Ob sie es bei den neuen bereitwilliger tun? Inkonsequent ist übrigens
auch, nur die bloße Teilnahme am Integrationskurs zu verlangen – und 
nicht einen erfolgreichen Abschluss. Wer den Kurs nicht besteht, 
sollte ihn wiederholen müssen. Das wäre konsequent. Ja, es gibt in 
Deutschland integrationsunwillige Menschen, auch 
Deutschenfeindlichkeit in den Schulen, zu viele Migranten ohne 
Schulabschluss oder Berufsausbildung. Dagegen muss etwas getan werden
– von allen. Von Eltern, Lehrern, Schülern, Politikern.
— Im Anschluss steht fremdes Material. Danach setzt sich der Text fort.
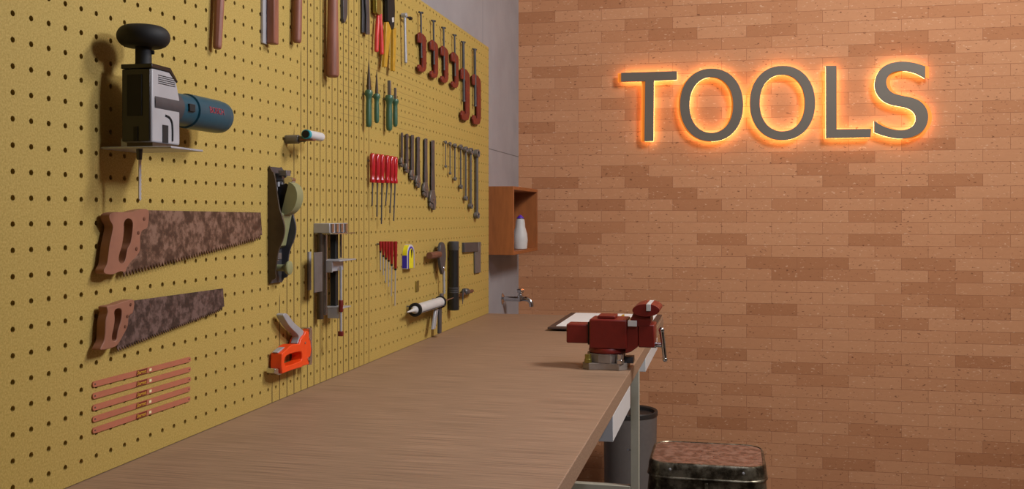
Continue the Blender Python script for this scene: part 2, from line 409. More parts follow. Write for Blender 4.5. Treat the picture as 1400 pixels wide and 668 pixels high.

Innenminister
Thomas de Maizière (CDU) hat Berlin vorgeworfen, viel mehr als andere
Städte bei der Integration versagt und Parallelgesellschaften 
geduldet zu haben. Aber auch wenn es stimmt, dass gravierende Fehler 
gemacht wurden – mit Vorwahlkampfgetöse und symbolhaften Beschlüssen 
kommt man bei der Integration nicht weiter. Mit klaren Regel und 
Vorgaben, was wir von Migranten erwarten, schon.